Mapping study gives first glimpse of deep reefs beneath Bass Strait


Scientists have captured imagery of a newly discovered underwater landscape beneath the waves in Bass Strait, revealing a complex seabed of deep reefs that have been sustaining life for fish and other fauna for millennia.

Using state-of-the-art sonar equipment, a team from Deakin University’s marine mapping group has scanned the seafloor in the Apollo Marine Park, south of Cape Otway in south-west Victoria.

Researchers believe the area is an important hotspot for marine biodiversity, including habitats supporting deep water corals, sponges, fish communities and commercially important rock lobster.

Associate Professor Daniel Ierodiaconou from Deakin University said the initial voyage had provided critical baseline information that will allow marine park managers to develop a habitat inventory of the park and learn more about its unique biodiversity values.

“Not only is this information critical to our understanding of the marine park in Bass Strait, it will also help Parks Australia target future research efforts, including where to deploy underwater cameras, so that we can learn more about these rarely seen marine communities and individual species far below the water’s surface,” said Professor Ierodiaconou.

The Deakin University team, in partnership with iXblue and Parks Australia, conducted multi-beam sonar surveys aboard Deakin’s research vessel, Yolla, in January this year.

Director of National Parks and head of Parks Australia, Dr James Findlay, said the results from the mapping had helped identify new reefs which are providing critical habitat for fish and other animals.

“We’re focused on delivering healthy, resilient and well-managed marine parks that enhance biodiversity and provide socio-economic benefits. Detailed mapping of the sea floor and other science is fundamental to achieving this management vision,” said Dr Findlay.

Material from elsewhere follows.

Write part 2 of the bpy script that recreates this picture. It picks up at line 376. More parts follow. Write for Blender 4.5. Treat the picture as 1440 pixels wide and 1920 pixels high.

The Apollo Marine Park extends over an area of 1184 km² and starts in depths less than 50 metres near Apollo Bay, deepening offshore to around 100 metres.

During the eight day mapping project in January, Yolla travelled more than 884 kilometres within the marine park, and mapped more than 119 square kilometres of seabed or ten per cent of the marine park.

The latest mapping data reveals finescale seabed features and habitat characteristics including the extent of reefs, ancient shorelines and river systems that would have flowed when the sea level was lower, many thousands of years ago.

The Apollo Marine Park also includes an ancient river valley from the last ice age, around 18,000 years ago.

The wreck of City of Rayville, the first American ship to be sunk during WWII, also lies within Apollo Marine Park. During the voyage, the research team took the opportunity to gather some detailed information about the American freighter which will feed into future preservation efforts.